確かなことは、登記簿謄本に記された客観的事実、すなわち前述したことの繰り返しになるが以下の通りである。
そもそも陸山会は権利なき団体で、不動産を所有したり登記することはできない。そこで、登記上の所有者を小沢一郎個人としたまま、実質的な所有者を陸山会にするため、登記が完了した05年1月7日の日付で、陸山会と小沢一郎個人との間で、確認書を交わした。 その内容にしたがって、陸山会は同じ1月7日に、3億4264万円の土地代金に登記料、登記手数料等の諸費用を加算した4億1500万円を小沢一郎個人に支払って05年の収支報告書に記載した。
6 まとめ
「検察審査会の制度は、有罪の可能性があるのに検察官だけの判断で有罪になる高度の見込みがないと思って起訴しないのは不当であり、国民は裁判所によって本当に無罪なのかそれとも有罪なのかを判断してもらう権利があるという考えに基づくものだ。そして嫌疑不十分として検察官が起訴をちゅうちょした場合に、いわば国民の責任において、公正な刑事裁判の法廷で黒白をつけようとする制度であると考えられる」
これは、市民が悪いと思えば、とりあえず起訴してしまえ、という論理だ。市民では分らないから「裁判官さんよろしく」という、安易な丸投げの「新権力」がついに、牙をむき始めたということだ。

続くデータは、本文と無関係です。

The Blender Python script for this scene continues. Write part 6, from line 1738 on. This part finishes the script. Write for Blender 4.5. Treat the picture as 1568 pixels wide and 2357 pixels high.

小沢氏の場合、二月の不起訴を受けて、東京と岩手の審査会に申し立てがあった。しかも、申し立てた市民団体は代表者名など素性を明らかにしていないばかりか、市民オンブズマンのようにHPを立ち上げて公開することもない。
まさに、市民感情という得体の知れないものを旗印に、気に入らぬ人間を潰してまわる、現代の魔女狩りがはじまっているのである。法治国家の危機というほかない。
しかし、いずれにせよ、どのような側面から見ても小沢氏の無罪は明らかである。検察審査会制度の欠陥という問題は残るが、とりあえずここは冷静に見守りたい。